A Weekend Ride to Antigua Guatemala
We had a couple of places in the area we wanted to visit... Well we got a little lost, but it was a beautiful quiet road. There were a lot of people walking or riding their bikes, most with some kind of load. There were two women with babies on their backs carrying cooking wood on their heads, another group of two women with a wheelbarrow pushing a load of wood that got away from them, a horse carrying a huge pile of greens, lots of bikers with various field implements, and just bikers getting to and from town. We finally found our way, but the people we saw along the road were more interesting than the things we'd been looking for.
The ride was wonderful. Downhill and in the country. We got to Antigua Guatemala and now we entered another world, The gringo world in a colonial city in the middle of Guatemala. Antigua is a tourist-ridden, beautiful, romantic city, and we took a very pleasant weekend there.
Fancy bike gear: Sandals
By the way, both of us abandoned fancy clipless pedals and shoes some time ago (like in Victoria, British Columbia). For me, it's just that I want only one pair of shoes, and a clip isn't a very friendly thing on your one pair of shoes. For Nancy, it's that she never does get all that confident about the clipped-in thing. Anyway, we're just normal people with normal shoes these days. Or sandals, that is.

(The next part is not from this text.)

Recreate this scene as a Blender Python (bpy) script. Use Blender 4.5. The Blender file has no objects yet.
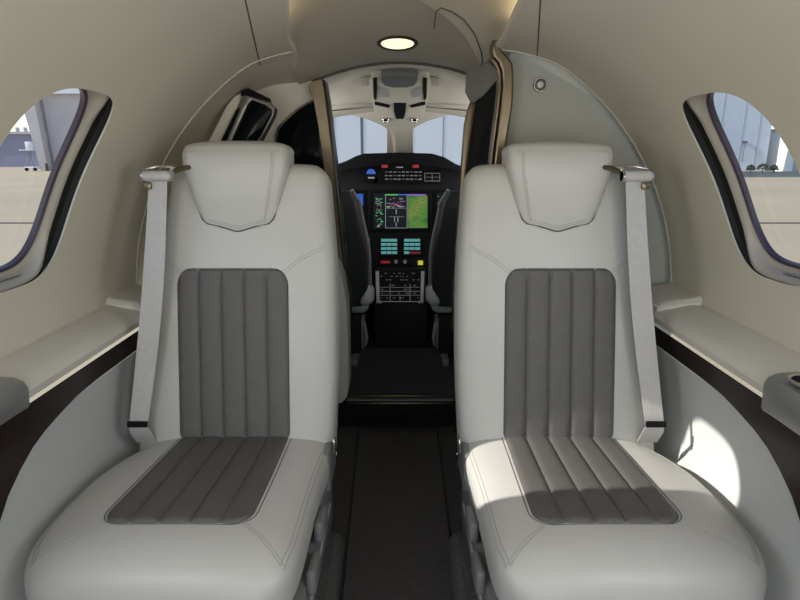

[Postscript: Two days after I wrote this, my sandal broke a strap, the fiend, leaving me with a significant equipment crisis, since these are my only shoes. We pushed a large safety pin in through the side of the sole to try to tack down the strap and I'll see if I can make it to a place where they sell sandals. So much for praising your equipment. It gets you nowhere!]
[Post Postscript: The following day we asked around about how to get my sandal fixed, and were directed to a stall in the market in Chimaltenango. I found the fellow, took off my sandal and showed him what was wrong. He started gluing and sewing, reinforced all the connections on both shoes, made them perfect again, and then didn't want to charge me anything. I finally convinced him to take 10 Quetzals, about US$1.30. What a wonderful thing is the can-do, can-fix attitude in Latin America.]
The amazing wood carriers of Guatemala
This boy said he had only a 1-hour walk with his load, but we know many carry their loads farther. Some are gathering wood for their own use, but many people are also gathering the wood for sale and carrying it many miles, since it's the only way they have to earn a little cash.